Aside from the complex approval process, specialists say it’s impossible to dramatically change the global energy market in a matter of days or weeks. With Russian troops in Ukraine and fears mounting they’ll move beyond Crimea, quick action is crucial, and altering the worldwide flow of natural gas simply may not happen fast enough to have a real impact on the current crisis.

Furthermore, analysts think Russia won’t cut off the flow of natural gas, as it did in 2006 and 2009 amid price disputes with Ukraine. Using the fuel as a weapon so could damage Moscow as much as anyone else, said Edward Chow, a senior fellow in the Energy and National Security Program at the Center for Strategic and International Studies.

“My sense is that unless things get even worse than they already have, Russian gas flows through Ukraine won’t be affected because it doesn’t serve either side. Ukraine still does need Russian gas, but it also has leverage over Russia because more than 50 percent of the gas that Gazprom sells to Europe still goes through Ukraine” via pipeline, said Mr. Chow, who specializes in energy and national security. “So if the Russians were to cut off Ukraine, it would cut off their downstream customers in Europe. Neither side would really want to trigger that, unless things go really badly.”

Long term, however, Mr. Chow said, the current hostility in Ukraine does underscore how Germany and other European nations could benefit from American gas rather than fuel from a hostile, unpredictable Russia.

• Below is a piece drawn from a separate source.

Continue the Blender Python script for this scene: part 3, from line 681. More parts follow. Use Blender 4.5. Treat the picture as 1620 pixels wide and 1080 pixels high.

Germany, for example, is slipping in terms of its energy security. A report from the U.S. Chamber of Commerce’s Institute for 21st-Century Energy shows that Germany ranks ninth in terms of energy security across the globe — a calculation that factors in where nations get their fuel, how much of it is produced domestically, the energy efficiency of a country’s infrastructure and other considerations.

Less than a decade ago, Germany ranked seventh.

Western European nations “have tremendously high risks when it comes to oil and gas imports, particularly natural-gas import risks. That has a lot to do with what we’re seeing now in Europe and their dependence on Russian gas,” said Steve Eule, the Institute’s vice president, in a conference call with reporters Tuesday. “This argues, from our point of view, for greater exports of U.S. oil and gas to Europe. We think that would have tremendous impact in lowering risks, especially when it comes to natural-gas import risks in Europe.”

The U.S. ranked sixth in the study, while Norway came in first, a position it has held for the past decade.

Ukraine consistently has been the least-secure nation in terms of energy since the Chamber began its study in 1980.